D. Tujuan Penelitian Sesuai dengan rumusan masalah diatas, maka tujuan yang ingin dicapai oleh peneliti dalam melakukan penelitian ini adalah:
7
1. Mendeskripsikan kemandirian kelompok Mina Mawar berperan dalam upaya pemulihan kondisi sosial ekonomi pasca erupsi Merapi. 2. Mendeskripsikan faktor-faktor yang mendorong kelompok Mina Mawar sebagai bentuk kemandirian masyarakat korban bencana Merapi pasca erupsi Merapi.

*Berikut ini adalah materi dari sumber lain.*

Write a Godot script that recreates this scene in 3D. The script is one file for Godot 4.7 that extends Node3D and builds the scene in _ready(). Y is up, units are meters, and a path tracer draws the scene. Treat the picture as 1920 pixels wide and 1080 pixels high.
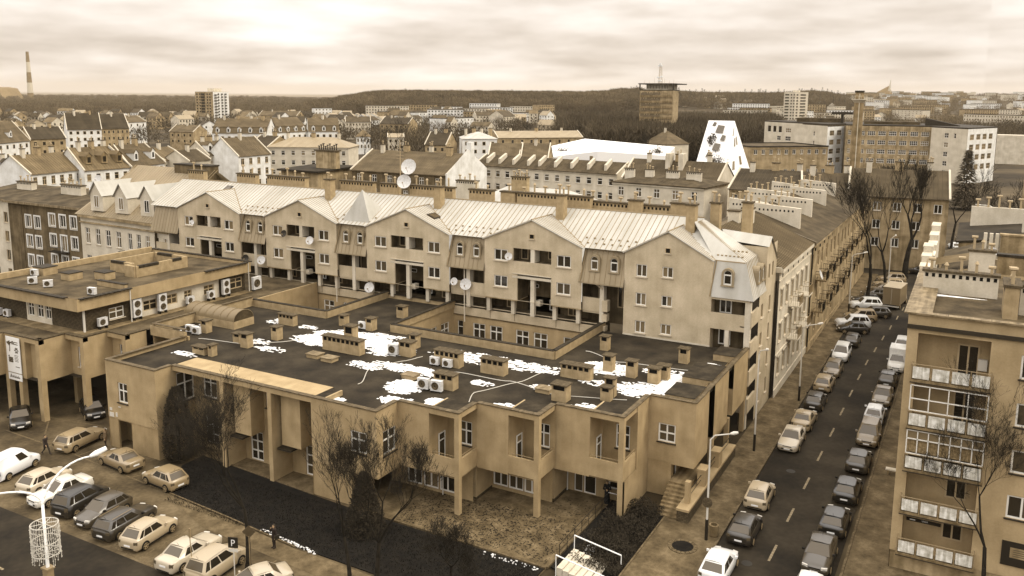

E. Manfaat Penelitian Adapun manfaat yang dapat diperoleh dari hasil penelitian ini adalah sebagai berikut: 1. Manfaat Teoritis a. Penelitian ini dapat diharapkan memberikan informasi mengenai kelompok Mina Mawar bentuk kemandirian sosial masyarakat korban bencana khususnya korban bencana Merapi. b. Dapat menjadi referensi dan informasi untuk penelitian selanjutnya agar lebih baik tentang kelompok Mina Mawar sebagai bentuk kemandirian masyarakat korban bencana Merapi. 2. Manfaat Praktis a. Bagi Universitas Negeri Yogyakarta Hasil penelitian ini diharapkan dapat memberikan dan menambah koleksi bacaan dan informasi sehingga dapat digunakan sebagai sarana dalam menambah wawasan yang lebih luas.
8
b. Bagi Mahasiswa Penelitian ini diharapkan dapat digunakan untuk referensi dan sumber informasi mengenai kelompok Mina Mawarsebagai bentuk kemandirian sosial masyarakat korban bencana sehingga dapat diteliti lebih lanjut. c. Bagi Peneliti 1) Penelitian ini dilaksanakan guna menyelesaikan studi dan mendapatkan gelar sarjana (S1) pada program studi Pendidikan Sosiologi, FIS UNY. 2) Penelitian ini adalah untuk mengukur kemampuan peneliti dalam menerapkan ilmu pengetahuan yang didapatkan pada perkuliahan serta mengungkapkan tentang kelompok Mina Mawar bentuk kemandirian sosial masyarakat korban bencana Merapi.